---------- RECORD EXCERPTS ----------

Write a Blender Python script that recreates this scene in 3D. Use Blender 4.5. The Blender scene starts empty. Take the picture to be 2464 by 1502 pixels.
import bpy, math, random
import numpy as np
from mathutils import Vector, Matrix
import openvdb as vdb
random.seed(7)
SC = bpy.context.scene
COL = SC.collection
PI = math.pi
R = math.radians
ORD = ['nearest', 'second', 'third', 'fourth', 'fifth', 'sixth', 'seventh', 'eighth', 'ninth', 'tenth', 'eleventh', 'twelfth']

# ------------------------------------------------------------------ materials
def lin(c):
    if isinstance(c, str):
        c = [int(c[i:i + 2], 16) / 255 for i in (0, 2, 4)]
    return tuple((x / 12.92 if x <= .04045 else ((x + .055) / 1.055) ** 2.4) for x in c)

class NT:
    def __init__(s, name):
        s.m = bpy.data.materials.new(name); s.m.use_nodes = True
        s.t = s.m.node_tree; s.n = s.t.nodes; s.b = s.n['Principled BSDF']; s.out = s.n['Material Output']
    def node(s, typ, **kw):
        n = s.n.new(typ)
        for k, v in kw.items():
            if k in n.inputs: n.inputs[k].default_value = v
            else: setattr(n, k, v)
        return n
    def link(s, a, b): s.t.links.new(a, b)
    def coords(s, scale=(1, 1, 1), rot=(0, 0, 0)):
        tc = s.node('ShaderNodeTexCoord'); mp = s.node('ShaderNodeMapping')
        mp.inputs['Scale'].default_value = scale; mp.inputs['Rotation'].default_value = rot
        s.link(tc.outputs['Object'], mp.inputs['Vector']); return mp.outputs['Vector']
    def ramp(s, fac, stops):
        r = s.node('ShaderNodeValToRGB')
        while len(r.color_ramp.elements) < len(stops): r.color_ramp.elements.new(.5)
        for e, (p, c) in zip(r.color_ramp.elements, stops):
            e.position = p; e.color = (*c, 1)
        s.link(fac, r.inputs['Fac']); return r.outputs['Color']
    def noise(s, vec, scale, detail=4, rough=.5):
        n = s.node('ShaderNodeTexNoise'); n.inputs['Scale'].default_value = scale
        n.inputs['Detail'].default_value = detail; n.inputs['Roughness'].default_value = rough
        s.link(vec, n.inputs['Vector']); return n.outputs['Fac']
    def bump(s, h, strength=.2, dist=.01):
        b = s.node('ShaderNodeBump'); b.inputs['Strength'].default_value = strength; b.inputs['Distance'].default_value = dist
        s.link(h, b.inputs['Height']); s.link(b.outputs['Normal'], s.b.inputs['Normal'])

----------
---------- RECORD EXCERPTS ----------

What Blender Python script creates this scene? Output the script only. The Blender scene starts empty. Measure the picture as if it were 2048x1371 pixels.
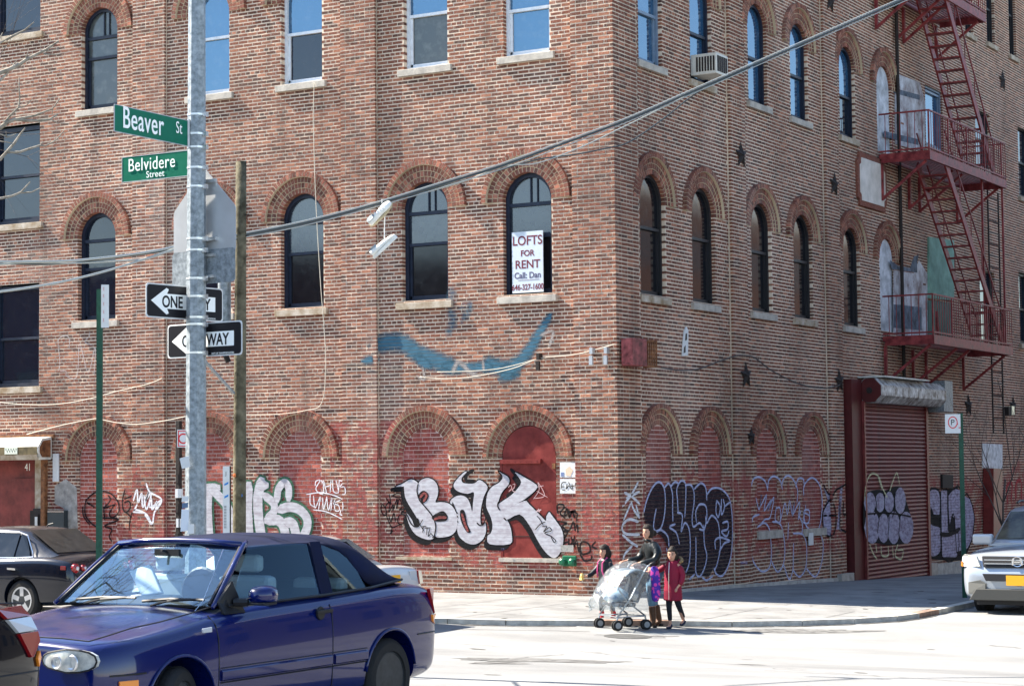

----------
---------- RECORD EXCERPTS ----------

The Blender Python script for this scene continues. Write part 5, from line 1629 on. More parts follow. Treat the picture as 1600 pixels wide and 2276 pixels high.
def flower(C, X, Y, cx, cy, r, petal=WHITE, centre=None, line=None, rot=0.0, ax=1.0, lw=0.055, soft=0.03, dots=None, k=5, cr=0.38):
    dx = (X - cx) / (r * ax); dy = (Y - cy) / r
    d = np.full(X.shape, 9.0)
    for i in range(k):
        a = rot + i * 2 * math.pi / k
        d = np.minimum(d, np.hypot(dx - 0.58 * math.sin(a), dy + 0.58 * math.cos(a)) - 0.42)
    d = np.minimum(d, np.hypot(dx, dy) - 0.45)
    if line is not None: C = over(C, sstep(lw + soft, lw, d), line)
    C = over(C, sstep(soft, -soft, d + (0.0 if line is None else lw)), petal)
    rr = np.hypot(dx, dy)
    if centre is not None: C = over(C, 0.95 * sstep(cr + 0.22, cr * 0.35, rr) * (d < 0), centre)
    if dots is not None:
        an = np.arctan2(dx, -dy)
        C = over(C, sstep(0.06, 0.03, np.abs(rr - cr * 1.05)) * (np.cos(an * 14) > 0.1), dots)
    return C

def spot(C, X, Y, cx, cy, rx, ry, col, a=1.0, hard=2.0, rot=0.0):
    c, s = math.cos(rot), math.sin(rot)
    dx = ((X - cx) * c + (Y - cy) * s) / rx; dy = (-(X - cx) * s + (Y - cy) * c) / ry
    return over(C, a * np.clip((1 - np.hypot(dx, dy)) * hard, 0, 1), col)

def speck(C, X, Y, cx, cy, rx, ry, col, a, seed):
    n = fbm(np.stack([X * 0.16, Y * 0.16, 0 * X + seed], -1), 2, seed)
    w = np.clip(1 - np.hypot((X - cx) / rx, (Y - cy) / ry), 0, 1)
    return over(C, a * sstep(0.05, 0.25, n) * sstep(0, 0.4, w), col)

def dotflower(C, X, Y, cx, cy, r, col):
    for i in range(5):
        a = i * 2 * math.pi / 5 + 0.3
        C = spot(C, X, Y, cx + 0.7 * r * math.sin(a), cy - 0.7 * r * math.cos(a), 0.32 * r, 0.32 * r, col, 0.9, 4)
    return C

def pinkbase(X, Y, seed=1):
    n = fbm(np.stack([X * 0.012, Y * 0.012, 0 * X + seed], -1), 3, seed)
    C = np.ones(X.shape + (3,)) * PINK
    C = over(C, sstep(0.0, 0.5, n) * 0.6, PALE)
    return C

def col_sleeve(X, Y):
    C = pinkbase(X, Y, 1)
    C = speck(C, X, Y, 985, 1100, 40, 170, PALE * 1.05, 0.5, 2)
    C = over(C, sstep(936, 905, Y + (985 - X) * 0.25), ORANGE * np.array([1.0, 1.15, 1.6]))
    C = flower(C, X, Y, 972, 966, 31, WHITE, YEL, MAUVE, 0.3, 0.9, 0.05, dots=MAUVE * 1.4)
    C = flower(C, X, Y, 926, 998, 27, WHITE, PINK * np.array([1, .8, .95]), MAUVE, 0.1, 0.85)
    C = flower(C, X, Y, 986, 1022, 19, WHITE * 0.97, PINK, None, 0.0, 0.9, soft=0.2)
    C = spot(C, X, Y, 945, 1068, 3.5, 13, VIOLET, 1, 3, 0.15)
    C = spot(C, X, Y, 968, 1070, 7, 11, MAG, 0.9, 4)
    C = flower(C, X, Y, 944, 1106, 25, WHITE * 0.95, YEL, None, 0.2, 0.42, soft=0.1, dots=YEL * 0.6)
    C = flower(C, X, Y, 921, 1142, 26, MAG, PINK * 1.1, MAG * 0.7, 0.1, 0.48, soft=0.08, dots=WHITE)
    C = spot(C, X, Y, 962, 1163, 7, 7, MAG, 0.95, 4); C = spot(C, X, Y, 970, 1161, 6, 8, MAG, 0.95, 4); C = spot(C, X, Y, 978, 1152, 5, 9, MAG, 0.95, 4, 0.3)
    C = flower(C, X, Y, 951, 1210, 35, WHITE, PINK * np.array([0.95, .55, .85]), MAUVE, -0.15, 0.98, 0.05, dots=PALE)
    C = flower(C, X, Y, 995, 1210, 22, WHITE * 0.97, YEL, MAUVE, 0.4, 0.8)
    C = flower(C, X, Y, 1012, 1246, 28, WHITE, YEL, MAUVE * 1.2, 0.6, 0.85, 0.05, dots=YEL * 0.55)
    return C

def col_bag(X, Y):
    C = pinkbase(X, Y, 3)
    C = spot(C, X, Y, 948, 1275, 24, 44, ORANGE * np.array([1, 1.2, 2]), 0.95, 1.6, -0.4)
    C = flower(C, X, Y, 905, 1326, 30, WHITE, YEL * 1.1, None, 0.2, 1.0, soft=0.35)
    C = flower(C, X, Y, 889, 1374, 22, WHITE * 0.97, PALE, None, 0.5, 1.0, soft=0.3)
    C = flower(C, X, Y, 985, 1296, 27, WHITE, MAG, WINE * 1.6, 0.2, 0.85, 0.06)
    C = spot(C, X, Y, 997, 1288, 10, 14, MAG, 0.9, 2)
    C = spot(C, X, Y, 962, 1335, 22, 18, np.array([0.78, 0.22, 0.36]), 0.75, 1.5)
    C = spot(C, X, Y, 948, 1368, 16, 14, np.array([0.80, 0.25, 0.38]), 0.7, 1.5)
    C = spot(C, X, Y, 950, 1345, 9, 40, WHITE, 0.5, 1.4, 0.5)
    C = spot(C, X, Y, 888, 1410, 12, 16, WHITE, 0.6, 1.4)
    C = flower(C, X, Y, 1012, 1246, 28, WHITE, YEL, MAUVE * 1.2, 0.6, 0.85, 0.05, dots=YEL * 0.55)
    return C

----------

● WRITTEN EXERCISE: Count every line in the data where the string "Blender" occurs. Give nothing except the number.

● WORKED ANSWER: 3